### Dataset extract
################
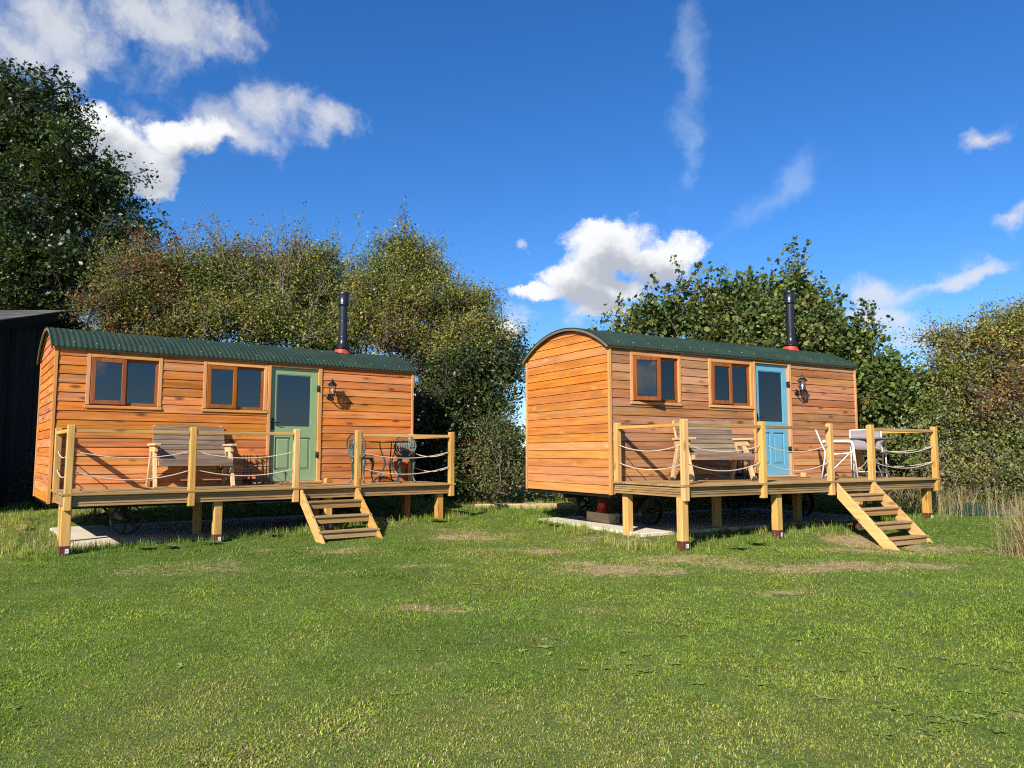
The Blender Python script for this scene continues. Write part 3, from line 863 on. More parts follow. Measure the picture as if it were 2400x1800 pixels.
# ------------------------------------------------------------------ decks
PX = [0.0, 1.522, 3.04, 4.066, L_]
def build_deck(h, label, rail_mat, legs_front, legs_back, sleeves, rng_seed):
    T = thing('timber_deck', label, 'deck', h['o'], h['yaw'])
    rr = random.Random(rng_seed)
    n, y = 11, -.065
    bw = (D_ - .045 - y) / n
    for k in range(n):
        a, b = y + k * bw + .0025, y + (k + 1) * bw - .0025
        prof = [(a, -.028), (a, -.003), (a + .003, 0)]
        g = (b - a - .012) / 9
        for j in range(9):
            q = a + .006 + j * g
            prof += [(q, 0), (q + g * .55, 0), (q + g * .62, -.004), (q + g * .93, -.004)]
        prof += [(b - .003, 0), (b, -.003), (b, -.028)]
        MB().prism(prof, -.062 + rr.uniform(-.004, .004), L_ + .062 + rr.uniform(-.004, .004), 'x').build('deck_board', M['deck_x'], T)
    # grooved fascia
    def fascia_profile(out):
        pr = [(.028, -.172), (0, -.172)]
        for j in range(4):
            z = -.168 + j * .033
            pr += [(0, z), (0, z + .020), (.010, z + .0215), (.010, z + .0320)]
        pr += [(0, -.032), (.028, -.032)]
        return pr
    MB().prism([(-.010 + a, z) for a, z in fascia_profile(1)], -.012, L_ + .012, 'x').build('fascia_board', M['deck_x'], T)
    MB().prism([(-.034 + a, z) for a, z in fascia_profile(1)], .019, D_ - .05, 'y').build('fascia_board', M['deck_y'], T)
    MB().prism([(L_ + .034 - a, z) for a, z in fascia_profile(1)], .019, D_ - .05, 'y').build('fascia_board', M['deck_y'], T)
    for yy in (.30, .62, .94, 1.26): MB().box(-.004, L_ + .004, yy - .022, yy + .022, -.165, -.030).build('joist', M['deck_x'], T)
    MB().box(.0, L_, D_ - .10, D_ - .055, -.165, -.0305).build('joist', M['deck_x'], T)
    # posts, with rounded tops
    def post(x, y, foot=-.225):
        s = .0455
        lean = rr.uniform(-.004, .004)
        mb = MB().box(x - s, x + s, y - s, y + s, foot, .895)
        for i, (a, b, c) in enumerate(mb.v):
            if c > .5: mb.v[i] = (a + lean, b + lean * .5, c)
        return mb.build('post', M['post_z'], T, bevel=.009)
    yb = D_ - .085
    for x in PX: post(x, -.012)
    post(.0, yb, -.03); post(L_, yb, -.03)
    s = .045
    for a, b in ((PX[0], PX[1]), (PX[1], PX[2]), (PX[3], PX[4])):
        MB().box(a + s, b - s, -.045, .025, .795, .842).build('handrail', rail_mat, T, bevel=.004)
    for x in (0.0, L_): MB().box(x - .034, x + .034, .034, yb - s, .795, .842).build('handrail', M['post_y'], T, bevel=.004)
    def rope(a, b, sag):
        a, b = Vector(a), Vector(b)
        path = [a.lerp(b, t) - Vector((0, 0, sag * 4 * t * (1 - t))) for t in [k / 18 for k in range(19)]]
        MB().tube(path, .0070, 8).build('rope', M['rope'], T)
    for z in (.555, .285):
        for a, b in ((PX[0], PX[1]), (PX[1], PX[2]), (PX[3], PX[4])):
            j = rr.uniform(-.012, .012)
            rope((a + .03, -.012, z + j), (b - .03, -.012, z + j + rr.uniform(-.01, .01)), .105 + rr.uniform(-.02, .02))
        for x in (0.0, L_): rope((x, .02, z), (x, yb - .03, z), .095)
    # legs into the ground
    def leg(x, y, sleeve, turn=0.0):
        p = to_world(h, x, y)
        g = float(ground_z(p.x, p.y)) - h['o'].z
        w = .058
        o = MB().box(x - w, x + w, y - w, y + w, g - .15, -.173 if abs(y) > .05 else -.174).build('leg', M['post_z'], T, bevel=.007)
        if sleeve:
            w2 = w + .004
            sv = MB().box(x - w2, x + w2, y - w2, y + w2, g - .12, g + .125).build('sleeve', M['sleeve'], o, bevel=.006)
            st = MB()
            st.box(x + .004, x + .044, y - w2 - .0022, y - w2 - .0006, g + .03, g + .085).build('sticker', M['sticker'], o)
            ink = MB()
            for k in range(3): ink.box(x + .012, x + .028 + .008 * (k % 2), y - w2 - .0034, y - w2 - .0024, g + .045 + k * .012, g + .050 + k * .012)
            ink.build('sticker_print', M['ink'], o)
    for x, y in legs_front: leg(x, y, x in sleeves)
    for x, y in legs_back: leg(x, y, False)
    return T
build_deck(HUT_A, 'raised timber deck with rope railings fronting the hut with the green door', M['post_x'], [(0.0, .05), (1.92, .10), (3.62, .12), (5.66, .10)], [(.10, 1.36), (1.95, 1.36), (3.9, 1.36), (5.7, 1.36)], (0.0, 1.92, 3.62), 1)
build_deck(HUT_B, 'raised timber deck with rope railings fronting the hut with the blue door', M['deck_x'], [(0.0, .05), (1.92, .10), (3.85, .12), (5.72, .10)], [(.10, 1.36), (1.95, 1.36), (3.9, 1.36), (5.7, 1.36)], (0.0, 1.92, 3.85, 5.72), 2)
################
### Brief
Word for word, quote the lines above. Omit the pictures.

### Final result
The Blender Python script for this scene continues. Write part 3, from line 863 on. More parts follow. Measure the picture as if it were 2400x1800 pixels.
# ------------------------------------------------------------------ decks
PX = [0.0, 1.522, 3.04, 4.066, L_]
def build_deck(h, label, rail_mat, legs_front, legs_back, sleeves, rng_seed):
    T = thing('timber_deck', label, 'deck', h['o'], h['yaw'])
    rr = random.Random(rng_seed)
    n, y = 11, -.065
    bw = (D_ - .045 - y) / n
    for k in range(n):
        a, b = y + k * bw + .0025, y + (k + 1) * bw - .0025
        prof = [(a, -.028), (a, -.003), (a + .003, 0)]
        g = (b - a - .012) / 9
        for j in range(9):
            q = a + .006 + j * g
            prof += [(q, 0), (q + g * .55, 0), (q + g * .62, -.004), (q + g * .93, -.004)]
        prof += [(b - .003, 0), (b, -.003), (b, -.028)]
        MB().prism(prof, -.062 + rr.uniform(-.004, .004), L_ + .062 + rr.uniform(-.004, .004), 'x').build('deck_board', M['deck_x'], T)
    # grooved fascia
    def fascia_profile(out):
        pr = [(.028, -.172), (0, -.172)]
        for j in range(4):
            z = -.168 + j * .033
            pr += [(0, z), (0, z + .020), (.010, z + .0215), (.010, z + .0320)]
        pr += [(0, -.032), (.028, -.032)]
        return pr
    MB().prism([(-.010 + a, z) for a, z in fascia_profile(1)], -.012, L_ + .012, 'x').build('fascia_board', M['deck_x'], T)
    MB().prism([(-.034 + a, z) for a, z in fascia_profile(1)], .019, D_ - .05, 'y').build('fascia_board', M['deck_y'], T)
    MB().prism([(L_ + .034 - a, z) for a, z in fascia_profile(1)], .019, D_ - .05, 'y').build('fascia_board', M['deck_y'], T)
    for yy in (.30, .62, .94, 1.26): MB().box(-.004, L_ + .004, yy - .022, yy + .022, -.165, -.030).build('joist', M['deck_x'], T)
    MB().box(.0, L_, D_ - .10, D_ - .055, -.165, -.0305).build('joist', M['deck_x'], T)
    # posts, with rounded tops
    def post(x, y, foot=-.225):
        s = .0455
        lean = rr.uniform(-.004, .004)
        mb = MB().box(x - s, x + s, y - s, y + s, foot, .895)
        for i, (a, b, c) in enumerate(mb.v):
            if c > .5: mb.v[i] = (a + lean, b + lean * .5, c)
        return mb.build('post', M['post_z'], T, bevel=.009)
    yb = D_ - .085
    for x in PX: post(x, -.012)
    post(.0, yb, -.03); post(L_, yb, -.03)
    s = .045
    for a, b in ((PX[0], PX[1]), (PX[1], PX[2]), (PX[3], PX[4])):
        MB().box(a + s, b - s, -.045, .025, .795, .842).build('handrail', rail_mat, T, bevel=.004)
    for x in (0.0, L_): MB().box(x - .034, x + .034, .034, yb - s, .795, .842).build('handrail', M['post_y'], T, bevel=.004)
    def rope(a, b, sag):
        a, b = Vector(a), Vector(b)
        path = [a.lerp(b, t) - Vector((0, 0, sag * 4 * t * (1 - t))) for t in [k / 18 for k in range(19)]]
        MB().tube(path, .0070, 8).build('rope', M['rope'], T)
    for z in (.555, .285):
        for a, b in ((PX[0], PX[1]), (PX[1], PX[2]), (PX[3], PX[4])):
            j = rr.uniform(-.012, .012)
            rope((a + .03, -.012, z + j), (b - .03, -.012, z + j + rr.uniform(-.01, .01)), .105 + rr.uniform(-.02, .02))
        for x in (0.0, L_): rope((x, .02, z), (x, yb - .03, z), .095)
    # legs into the ground
    def leg(x, y, sleeve, turn=0.0):
        p = to_world(h, x, y)
        g = float(ground_z(p.x, p.y)) - h['o'].z
        w = .058
        o = MB().box(x - w, x + w, y - w, y + w, g - .15, -.173 if abs(y) > .05 else -.174).build('leg', M['post_z'], T, bevel=.007)
        if sleeve:
            w2 = w + .004
            sv = MB().box(x - w2, x + w2, y - w2, y + w2, g - .12, g + .125).build('sleeve', M['sleeve'], o, bevel=.006)
            st = MB()
            st.box(x + .004, x + .044, y - w2 - .0022, y - w2 - .0006, g + .03, g + .085).build('sticker', M['sticker'], o)
            ink = MB()
            for k in range(3): ink.box(x + .012, x + .028 + .008 * (k % 2), y - w2 - .0034, y - w2 - .0024, g + .045 + k * .012, g + .050 + k * .012)
            ink.build('sticker_print', M['ink'], o)
    for x, y in legs_front: leg(x, y, x in sleeves)
    for x, y in legs_back: leg(x, y, False)
    return T
build_deck(HUT_A, 'raised timber deck with rope railings fronting the hut with the green door', M['post_x'], [(0.0, .05), (1.92, .10), (3.62, .12), (5.66, .10)], [(.10, 1.36), (1.95, 1.36), (3.9, 1.36), (5.7, 1.36)], (0.0, 1.92, 3.62), 1)
build_deck(HUT_B, 'raised timber deck with rope railings fronting the hut with the blue door', M['deck_x'], [(0.0, .05), (1.92, .10), (3.85, .12), (5.72, .10)], [(.10, 1.36), (1.95, 1.36), (3.9, 1.36), (5.7, 1.36)], (0.0, 1.92, 3.85, 5.72), 2)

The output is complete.